Sunday, July 25, 2010

Pregnancy, Supernovas, and Etch-A-Sketches

First, a clarification involving the title of this blog probably needs to be made.
NO, I am NOT pregnant.
You will understand that part as we go on.
This morning, I went to Piney Grove UMC for church because it was the Brooke's last day there, and I would feel horrible if I didn't get to say goodbye.
While I was there, I got to hear one of the best sermons I think I've ever heard.
I never needed to hear something that much, so thank you Jacob! (=
The title was You Complete Me, and he talked about how we can't be made whole without having God and His Spirit living within us.
He talked about how the Holy Spirit taking root and growing in us is like pregnancy.
I'm not even going to try to explain what he meant by that.
It made sense to me, but I have a strong feeling like I would totally misconstrue the point he was making.
Same with the supernova.
But, the etch-a-sketch analogy was the one I totally understood, and I think I can explain that one.
God doesn't hold our mistakes against us.
He lets us shake the mistake away and have a fresh start, like how you can shake an etch-a-sketch and start over again.
I have a bad habit of holding onto every little thing I do wrong.
I never forgive myself.
And, I'm learning and growing and trying to move past that.
Because, all that's done for me is make things MUCH harder for me.
And, it's not worth it.
I'm letting God rain down His mercy and forgiveness, and I'm learning to forgive myself.

-Kati

Saturday, July 24, 2010

Beautiful Disaster

Uhm...I suck at updating, guys.
I apologize a lot for that up front.
I just got home from my cruise and went straight into drill week with band.
But, it was PHENOMENAL!!!!!!
It taught me A LOT about life, God, and myself.
As I looked out over the ocean (which I did quite often), I saw the vastness of God.
It made it that much harder to understand how the Creator of all the wonderful things I saw and experienced could desire a close relationship with me.
I tend to fight against that love, because I never feel worthy of it.
Which is true; no matter how hard I try I'll never be worthy of His amazing love.
To Him, though, that doesn't matter.
He looks past my flaws and works in my life in so many awesome ways.
I felt like, even though I didn't really try, I drew closer in Him and gained a deeper understanding of Him.
We were talking in youth Wednesday about how, while we may be living for Christ 100%, bad stuff still happens in our lives.
We often turn against Him at the first sign of struggle or trial.
I've been very guilty of that many times.
I'm learning that I'll never understand why bad things happen to us as Christians.
That's where faith comes in.
We have to trust that God will be there to pick us up when we can't stand on our own.
Trusting God is my biggest difficulty.
I can never seem to let God control my life.
However, I know He has AMAZING plans for my life.
They are so much better than anything I could ever come up with on my own.
He ALONE knows what's best for our lives.

-Kati

Monday, July 5, 2010

Imperfection

One thing you might notice about my blog titles is that they tend to be the titles of songs I enjoy at the moment of posting.
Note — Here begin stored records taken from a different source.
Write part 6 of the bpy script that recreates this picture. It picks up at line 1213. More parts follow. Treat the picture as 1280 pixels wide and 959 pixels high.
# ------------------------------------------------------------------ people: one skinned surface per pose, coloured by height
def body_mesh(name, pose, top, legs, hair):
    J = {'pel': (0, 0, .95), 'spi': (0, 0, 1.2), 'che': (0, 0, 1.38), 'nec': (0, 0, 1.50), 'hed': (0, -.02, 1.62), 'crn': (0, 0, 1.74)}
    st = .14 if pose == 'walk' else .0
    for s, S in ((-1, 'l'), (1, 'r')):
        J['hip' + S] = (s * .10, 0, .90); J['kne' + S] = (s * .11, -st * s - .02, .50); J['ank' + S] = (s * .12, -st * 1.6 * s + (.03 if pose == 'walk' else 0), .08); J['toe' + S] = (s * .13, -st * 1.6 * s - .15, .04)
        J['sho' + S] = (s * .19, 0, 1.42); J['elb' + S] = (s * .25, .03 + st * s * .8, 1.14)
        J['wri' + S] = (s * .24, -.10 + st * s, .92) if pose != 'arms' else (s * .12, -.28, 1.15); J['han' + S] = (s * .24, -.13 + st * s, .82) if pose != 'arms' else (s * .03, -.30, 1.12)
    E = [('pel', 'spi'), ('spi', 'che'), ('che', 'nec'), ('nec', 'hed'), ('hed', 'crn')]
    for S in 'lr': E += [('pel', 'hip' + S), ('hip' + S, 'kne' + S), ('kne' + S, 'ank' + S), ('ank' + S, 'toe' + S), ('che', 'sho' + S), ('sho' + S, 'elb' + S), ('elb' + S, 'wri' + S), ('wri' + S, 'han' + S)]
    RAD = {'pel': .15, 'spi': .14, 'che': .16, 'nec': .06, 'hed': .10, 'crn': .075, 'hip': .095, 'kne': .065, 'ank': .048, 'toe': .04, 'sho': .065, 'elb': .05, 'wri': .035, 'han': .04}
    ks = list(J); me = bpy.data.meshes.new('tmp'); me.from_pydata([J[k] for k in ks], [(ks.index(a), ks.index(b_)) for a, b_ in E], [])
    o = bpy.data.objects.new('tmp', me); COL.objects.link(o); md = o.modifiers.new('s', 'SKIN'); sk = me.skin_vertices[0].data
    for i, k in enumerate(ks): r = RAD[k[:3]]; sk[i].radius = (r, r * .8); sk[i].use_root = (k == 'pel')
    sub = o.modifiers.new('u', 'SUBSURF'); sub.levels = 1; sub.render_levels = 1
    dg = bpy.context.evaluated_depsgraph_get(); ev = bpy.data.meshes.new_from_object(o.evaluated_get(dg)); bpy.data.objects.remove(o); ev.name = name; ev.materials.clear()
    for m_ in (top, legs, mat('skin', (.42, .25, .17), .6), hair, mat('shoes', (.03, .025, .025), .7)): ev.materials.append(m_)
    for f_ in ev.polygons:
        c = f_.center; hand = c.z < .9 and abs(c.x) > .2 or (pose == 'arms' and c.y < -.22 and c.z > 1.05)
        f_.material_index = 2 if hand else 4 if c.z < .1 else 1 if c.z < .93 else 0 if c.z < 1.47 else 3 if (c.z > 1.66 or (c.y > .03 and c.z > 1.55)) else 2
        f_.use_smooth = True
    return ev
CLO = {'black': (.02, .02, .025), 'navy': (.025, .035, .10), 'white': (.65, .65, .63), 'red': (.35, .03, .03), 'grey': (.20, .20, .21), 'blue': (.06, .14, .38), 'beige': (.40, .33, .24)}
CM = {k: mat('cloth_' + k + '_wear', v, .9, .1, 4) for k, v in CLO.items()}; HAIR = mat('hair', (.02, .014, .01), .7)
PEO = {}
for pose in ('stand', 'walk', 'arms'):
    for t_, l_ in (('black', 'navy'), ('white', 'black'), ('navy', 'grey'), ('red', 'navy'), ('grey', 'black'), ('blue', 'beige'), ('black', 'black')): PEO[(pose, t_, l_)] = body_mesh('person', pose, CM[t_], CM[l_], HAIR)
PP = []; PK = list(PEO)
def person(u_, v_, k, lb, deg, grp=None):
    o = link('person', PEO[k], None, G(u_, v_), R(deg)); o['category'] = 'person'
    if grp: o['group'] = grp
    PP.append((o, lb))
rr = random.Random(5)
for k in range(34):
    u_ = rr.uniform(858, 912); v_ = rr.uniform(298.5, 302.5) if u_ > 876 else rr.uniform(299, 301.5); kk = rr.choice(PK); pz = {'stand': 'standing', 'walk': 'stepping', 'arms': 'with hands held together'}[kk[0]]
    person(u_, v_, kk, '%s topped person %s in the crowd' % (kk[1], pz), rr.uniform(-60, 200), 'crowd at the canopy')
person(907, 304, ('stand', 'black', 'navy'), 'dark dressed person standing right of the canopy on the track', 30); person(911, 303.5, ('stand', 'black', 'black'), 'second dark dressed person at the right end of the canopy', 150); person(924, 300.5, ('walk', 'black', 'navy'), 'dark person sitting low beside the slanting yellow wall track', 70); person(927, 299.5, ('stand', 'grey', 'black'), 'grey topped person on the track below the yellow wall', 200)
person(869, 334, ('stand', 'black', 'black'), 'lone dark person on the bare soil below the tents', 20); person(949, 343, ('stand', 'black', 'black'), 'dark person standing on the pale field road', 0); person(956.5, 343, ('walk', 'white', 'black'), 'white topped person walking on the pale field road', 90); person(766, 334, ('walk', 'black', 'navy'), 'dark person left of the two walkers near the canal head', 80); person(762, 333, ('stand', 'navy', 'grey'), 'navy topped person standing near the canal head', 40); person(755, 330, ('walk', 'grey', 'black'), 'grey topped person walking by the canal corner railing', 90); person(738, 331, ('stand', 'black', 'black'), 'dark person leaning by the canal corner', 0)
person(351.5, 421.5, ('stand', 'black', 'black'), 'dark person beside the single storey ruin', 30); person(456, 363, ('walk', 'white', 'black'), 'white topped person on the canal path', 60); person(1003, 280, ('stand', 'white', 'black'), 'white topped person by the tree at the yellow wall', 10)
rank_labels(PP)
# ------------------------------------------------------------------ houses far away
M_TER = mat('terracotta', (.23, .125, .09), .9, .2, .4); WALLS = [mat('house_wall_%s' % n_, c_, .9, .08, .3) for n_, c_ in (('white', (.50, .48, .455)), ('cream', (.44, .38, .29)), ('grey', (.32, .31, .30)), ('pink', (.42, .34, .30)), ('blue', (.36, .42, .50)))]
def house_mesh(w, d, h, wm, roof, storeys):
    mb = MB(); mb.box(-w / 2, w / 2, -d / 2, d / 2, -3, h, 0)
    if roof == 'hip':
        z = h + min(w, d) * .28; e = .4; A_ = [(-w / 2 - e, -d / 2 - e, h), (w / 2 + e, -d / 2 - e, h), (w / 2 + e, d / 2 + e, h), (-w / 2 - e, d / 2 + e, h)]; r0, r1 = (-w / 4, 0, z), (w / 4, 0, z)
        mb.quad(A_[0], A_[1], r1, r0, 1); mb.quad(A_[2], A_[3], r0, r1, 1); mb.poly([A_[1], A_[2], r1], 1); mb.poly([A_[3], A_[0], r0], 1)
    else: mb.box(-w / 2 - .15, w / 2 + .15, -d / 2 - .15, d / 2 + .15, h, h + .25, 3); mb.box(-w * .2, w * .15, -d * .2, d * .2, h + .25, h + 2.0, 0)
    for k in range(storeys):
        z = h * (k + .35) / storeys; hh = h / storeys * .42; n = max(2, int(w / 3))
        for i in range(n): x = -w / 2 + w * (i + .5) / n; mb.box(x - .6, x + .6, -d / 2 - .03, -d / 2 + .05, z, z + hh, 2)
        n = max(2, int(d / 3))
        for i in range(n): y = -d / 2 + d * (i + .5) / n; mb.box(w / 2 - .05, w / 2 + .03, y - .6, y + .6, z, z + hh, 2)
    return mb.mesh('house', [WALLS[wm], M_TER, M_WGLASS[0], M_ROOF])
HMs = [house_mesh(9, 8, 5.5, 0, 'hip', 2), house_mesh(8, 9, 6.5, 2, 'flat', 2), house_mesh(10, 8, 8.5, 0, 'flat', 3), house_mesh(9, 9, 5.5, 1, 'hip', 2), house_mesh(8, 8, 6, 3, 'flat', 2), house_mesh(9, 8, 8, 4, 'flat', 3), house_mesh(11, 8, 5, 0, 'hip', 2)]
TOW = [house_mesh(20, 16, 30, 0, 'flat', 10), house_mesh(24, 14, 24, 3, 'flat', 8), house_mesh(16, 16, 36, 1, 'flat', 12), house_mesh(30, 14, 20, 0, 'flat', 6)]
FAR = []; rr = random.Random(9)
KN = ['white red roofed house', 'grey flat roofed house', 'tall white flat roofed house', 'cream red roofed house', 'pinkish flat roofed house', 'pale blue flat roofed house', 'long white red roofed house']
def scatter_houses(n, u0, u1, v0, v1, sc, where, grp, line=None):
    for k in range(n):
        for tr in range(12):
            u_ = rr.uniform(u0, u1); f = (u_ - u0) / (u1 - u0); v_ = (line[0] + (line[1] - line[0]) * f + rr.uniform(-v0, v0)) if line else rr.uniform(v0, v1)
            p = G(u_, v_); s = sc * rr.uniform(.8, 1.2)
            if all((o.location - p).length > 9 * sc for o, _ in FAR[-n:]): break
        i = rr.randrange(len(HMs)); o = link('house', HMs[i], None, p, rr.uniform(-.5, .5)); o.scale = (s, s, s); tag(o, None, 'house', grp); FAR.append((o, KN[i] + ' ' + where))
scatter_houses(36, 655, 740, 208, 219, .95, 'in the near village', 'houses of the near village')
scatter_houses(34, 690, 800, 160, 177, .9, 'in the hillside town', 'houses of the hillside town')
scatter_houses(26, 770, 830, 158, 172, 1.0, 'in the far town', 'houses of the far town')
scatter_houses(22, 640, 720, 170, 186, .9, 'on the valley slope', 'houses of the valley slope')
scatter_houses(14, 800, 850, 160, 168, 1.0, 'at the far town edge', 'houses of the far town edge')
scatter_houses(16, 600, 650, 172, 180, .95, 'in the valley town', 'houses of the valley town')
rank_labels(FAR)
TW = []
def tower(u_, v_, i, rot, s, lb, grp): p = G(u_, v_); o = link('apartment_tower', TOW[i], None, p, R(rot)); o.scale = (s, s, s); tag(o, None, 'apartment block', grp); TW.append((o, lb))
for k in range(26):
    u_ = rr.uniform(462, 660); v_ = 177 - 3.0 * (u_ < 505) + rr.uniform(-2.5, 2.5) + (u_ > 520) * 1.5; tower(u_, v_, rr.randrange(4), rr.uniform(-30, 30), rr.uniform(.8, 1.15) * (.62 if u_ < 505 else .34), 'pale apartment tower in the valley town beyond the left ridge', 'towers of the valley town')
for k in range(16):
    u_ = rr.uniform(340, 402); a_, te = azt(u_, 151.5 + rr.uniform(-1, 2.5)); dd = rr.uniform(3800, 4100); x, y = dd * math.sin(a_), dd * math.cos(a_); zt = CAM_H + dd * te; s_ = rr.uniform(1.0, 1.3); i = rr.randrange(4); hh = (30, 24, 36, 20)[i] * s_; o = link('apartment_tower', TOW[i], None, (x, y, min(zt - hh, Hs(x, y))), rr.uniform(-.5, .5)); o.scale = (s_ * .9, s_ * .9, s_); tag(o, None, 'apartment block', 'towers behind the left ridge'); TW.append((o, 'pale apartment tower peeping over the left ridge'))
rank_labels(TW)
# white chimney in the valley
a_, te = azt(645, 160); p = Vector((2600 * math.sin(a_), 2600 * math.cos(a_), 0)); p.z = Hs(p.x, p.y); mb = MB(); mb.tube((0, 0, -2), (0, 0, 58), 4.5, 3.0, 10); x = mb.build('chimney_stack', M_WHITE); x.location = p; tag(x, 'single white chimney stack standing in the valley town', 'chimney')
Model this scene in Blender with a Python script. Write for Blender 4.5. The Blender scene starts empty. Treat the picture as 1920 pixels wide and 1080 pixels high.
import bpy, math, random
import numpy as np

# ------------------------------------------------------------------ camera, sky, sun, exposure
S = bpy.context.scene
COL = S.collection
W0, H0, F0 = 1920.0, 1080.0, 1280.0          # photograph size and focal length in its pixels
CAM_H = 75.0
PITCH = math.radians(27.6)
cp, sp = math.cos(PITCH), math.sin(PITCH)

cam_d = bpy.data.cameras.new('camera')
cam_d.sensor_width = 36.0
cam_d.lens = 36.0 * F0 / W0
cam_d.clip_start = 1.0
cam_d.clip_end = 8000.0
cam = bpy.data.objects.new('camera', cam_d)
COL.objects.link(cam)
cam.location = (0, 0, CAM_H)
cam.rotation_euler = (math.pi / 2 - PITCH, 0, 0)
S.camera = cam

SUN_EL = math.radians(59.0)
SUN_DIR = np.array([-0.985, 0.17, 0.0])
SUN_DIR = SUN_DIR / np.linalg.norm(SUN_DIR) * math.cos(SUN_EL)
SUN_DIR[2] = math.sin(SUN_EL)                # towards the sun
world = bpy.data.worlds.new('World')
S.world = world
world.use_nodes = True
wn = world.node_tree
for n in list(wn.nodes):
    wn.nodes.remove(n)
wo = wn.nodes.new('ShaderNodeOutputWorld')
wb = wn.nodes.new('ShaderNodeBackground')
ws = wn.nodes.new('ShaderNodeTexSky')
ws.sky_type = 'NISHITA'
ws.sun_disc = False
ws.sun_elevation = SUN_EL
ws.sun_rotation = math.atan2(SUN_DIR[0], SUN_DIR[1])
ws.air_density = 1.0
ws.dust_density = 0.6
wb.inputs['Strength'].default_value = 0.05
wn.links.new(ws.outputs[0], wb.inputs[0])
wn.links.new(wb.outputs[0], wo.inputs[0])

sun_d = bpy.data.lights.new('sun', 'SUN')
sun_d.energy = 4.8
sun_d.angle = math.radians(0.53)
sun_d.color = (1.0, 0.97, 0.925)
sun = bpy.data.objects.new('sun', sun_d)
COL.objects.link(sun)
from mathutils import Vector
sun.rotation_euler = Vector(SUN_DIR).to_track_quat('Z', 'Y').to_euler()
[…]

Today, the song is Imperfection by Skillet.
I've fallen in love with some of their older stuff, especially the Collide album.
The thing about this song that makes me love it is that I tend to be guilty of not seeing myself as the beautiful creation that God intended for me to be.
I drown out my good qualities in my imperfections.
But, imperfections are what gives us a story to tell.
My imperfections are what usually inspires me to blog.
If I were perfect, this blog would probably not exist, or at the least not be interesting.
My imperfections are what makes you and I beautiful.
It's the amazing thing about being human.
The amazing thing about being a Christian, because God overlooks our uncountable flaws and loves us just as we are.
That's such a beautiful thing.
So, I may not be a stick thin Barbie doll.
I really don't want to be.
I am really insecure a lot of the times.
It tends to hurt me in the end.
I'm learning to accept me for me.
For who I'm supposed to be.
We're all beautiful.
I'm done begging God to change me in order to fit into the stereotypes of this world.

With All the Love,
Kati

Saturday, July 3, 2010

The Blog Begins...again.

Hey!
I'm Kati, and this is my blog.
I decided to start over with a new blog and maybe I can do better updating this one.
This blog is going to be a story of my life.
It'll be real and honest.
I'm a little scared to try this again.
But, no one said doing what God's called you to do would ever be easy.